Я даже пытался переводить рассказы Гофмана и баллады Шамиссо. И если первого я, в конце концов, оставил в покое, то Шамиссо сопровождал меня вплоть до недавнего времени, когда я все-таки перевел его «Ночную прогулку». Ту самую, которую миллионы моих бывших и нынешних сограждан знают как русскую народную песню «Окрасился месяц багрянцем…», на самом деле переведенную с немецкого языка на русский Дмитрием Минаевым и положенную на музыку композитором Яковом Пригожим. Мне хотелось почувствовать душу великого немецкого романтика, а лучше всего это выходит, когда перелагаешь его произведение на родной язык:

…Es trieb ein Wrack an das Ufer

Bei wiederkehrender Flut:

Es lagen darauf zwei Leichen,

Gebadet in ihrem Blut.

…Вот утро волну привечает,

И чайки кричат вразнобой.

Тела равнодушно качает

Багровый от крови прибой.


Словом, никакой предвзятости по отношению к Германии я не испытывал. Как-то так получалось, что немцы, в культуру которых я был влюблен, и немцы, лишившие меня шестнадцати родственников в годы войны, существовали в моем восприятии раздельно, словно бы в двух несмежных комнатах. Возможно, даже в разных домах.

Первым немецким городом, в котором я оказался, стал Нюрнберг.
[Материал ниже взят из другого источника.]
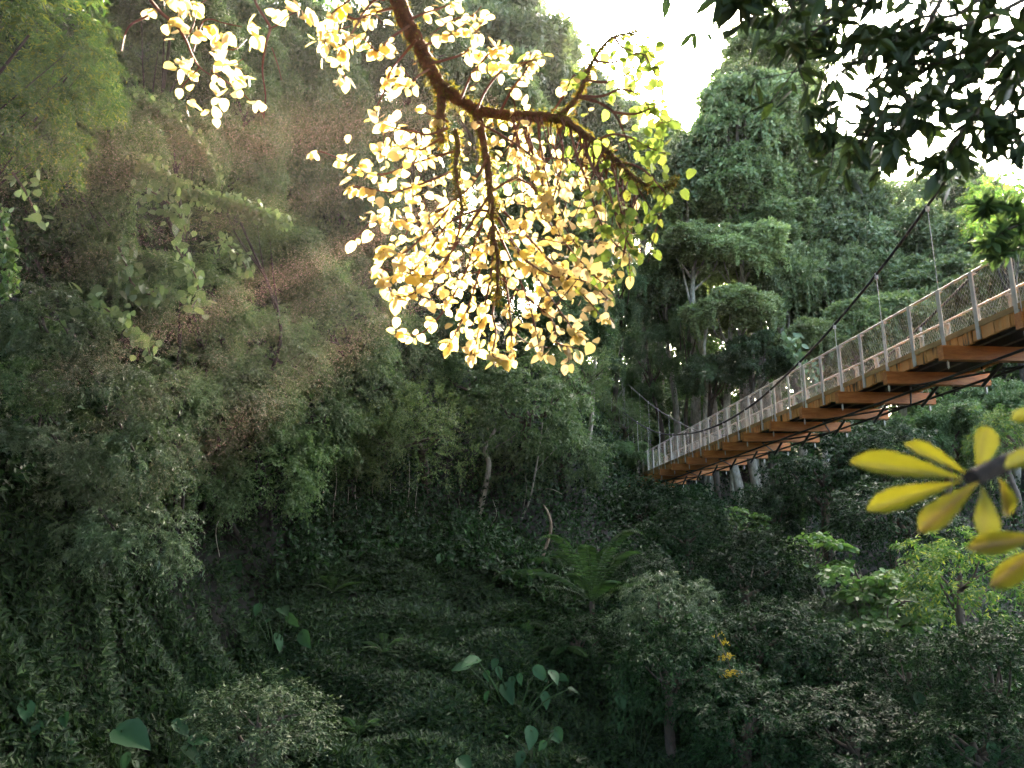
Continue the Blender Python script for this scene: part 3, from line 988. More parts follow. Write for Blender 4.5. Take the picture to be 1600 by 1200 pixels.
# small green branch at the right edge, over the handrail
tree3 = thing("leafy_branch", "fresh green leafy branch reaching in over the bridge handrail at the right edge", "branch", P(1640, 380, 3.2))
T3 = np.array(tree3.location)
t3, l3 = MB(), MB()
lpb, lab, lnb, lsb = [], [], [], []
for pts in ([(1680, 350), (1630, 352), (1590, 352), (1560, 368), (1540, 382)], [(1640, 352), (1600, 335), (1575, 325), (1545, 325), (1538, 318)], [(1650, 372), (1600, 385), (1570, 395), (1555, 400)]):
    path = px_path(pts, 3.3, 3.2)
    tube(t3, path, [PX(3, 3.2), PX(1, 3.2)], 5)
    for i in range(3, len(path)):
        for k in range(5):
            lpb.append(path[i])
            lab.append(rng.standard_normal(3) + nrm(path[-1] - path[0]) * .4)
            lnb.append(rng.standard_normal(3) * .5 + np.array([0, -.5, .6]))
            lsb.append(.075 * (.7 + .6 * rng.random()))
lsb = np.array(lsb)
leaves(l3, LANCE, np.array(lpb), np.array(lab), np.array(lnb), lsb, lsb * .34)
for m_, nm, mt in ((t3, "twig", "bark"), (l3, "leaves", "mid")):
    for v in m_.v:
        v -= T3
    m_.build(nm, M[mt], tree3, smooth=True)

# ------------------------------------------------------------------ yellow whorl close to the lens
wh = thing("leaf_whorl", "out of focus yellow leaf rosette on a thick stalk, low at the right edge", "plant", P(1522, 742, 1.0))
T4 = np.array(wh.location)
st = MB()
path = px_path([(1700, 668), (1640, 700), (1590, 716), (1550, 733), (1518, 748)], 1.08, 1.0)
tube(st, path, [.011, .012, .013, .012], 8, rough=.03)
path2 = px_path([(1700, 760), (1650, 800), (1625, 822), (1612, 835)], 1.08, .98)
tube(st, path2, [.009, .009], 8)
for m_ in (st,):
    for v in m_.v:
        v -= T4
    m_.build("stalk", M["stalk"], wh, smooth=True)
WL = [((1505, 748), (1346, 713), 52, .96, 0), ((1503, 752), (1358, 790), 46, .97, 0), ((1512, 742), (1426, 690), 36, 1.03, 0), ((1527, 742), (1548, 665), 46, 1.05, 0), ((1530, 752), (1436, 826), 50, .93, 0),
      ((1535, 760), (1546, 838), 48, .97, 1), ((1560, 745), (1585, 808), 44, .94, 0), ((1640, 640), (1583, 652), 34, .99, 1), ((1660, 700), (1580, 720), 40, .97, 1), ((1630, 838), (1524, 852), 44, .92, 0), ((1630, 850), (1560, 912), 44, .93, 0)]
for (bx0, by0), (tx, ty), wpx, d, green in WL:
    a0, a1 = P(bx0, by0, d), P(tx, ty, d - .02 + .06 * (rng.random() - .5))
    m_ = MB()
    Ln = np.linalg.norm(a1 - a0)
    nv = np.array([.12 * rng.standard_normal(), -1, .35 + .2 * rng.standard_normal()])
    leaves(m_, OBOV, [a0 - T4], [a1 - a0], [nv], Ln, PX(wpx * .82, d))
    o = m_.build("leaf", M["layer"] if green and False else M["whorl"], wh, smooth=True)
    at = o.data.attributes.new("rib", 'FLOAT', 'POINT')
    k = len(o.data.vertices)
    lit_tone = .0 if (tx, ty) in ((1436, 826), (1585, 808), (1524, 852), (1560, 912)) else .45  # listed leaves go browner, their shadow put into the colour
    at.data.foreach_set("value", np.array([(0.0 if i % 3 == 0 else .42) + lit_tone * .55 for i in range(k)], np.float32))
    o.modifiers.new("s", 'SUBSURF').levels = 2
    o.modifiers["s"].render_levels = 2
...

И опять – первыми в моей памяти всплыли отнюдь не расовые антиеврейские «Нюрнбергские законы» и не знаменитый Нюрнбергский процесс. Нет, я почему-то вспомнил о знаменитых нюрнбергских часах, которые некогда, в краеведческом музее, восхитили меня настолько, что я написал о них, об этих «Нюрнбергских яйцах», как их называли за соответствующую форму, коротенькое стихотворение:

Хронометр из Нюрнберга… Давно

Исчезла вековая позолота

И гравировка: «Любящая Лотта –

Любимому…» Кому? Да все равно:

Перебродило время, как вино.

Но в механизме – тонкая работа! –

Еще звучит особенная нота,

И мне ее услышать суждено…


Я ходил по улицам, мощенным аккуратными камнями. Мне казалось даже, что камни мостовых были отполированы не многочисленными поколениями немцев, а особо добросовестными строителями, которые тщательно готовили каждый камешек, шлифовали то ли вручную, то ли на станке. И лишь потом, подготовив его таким вот образом, укладывали камешек на заранее подготовленное место.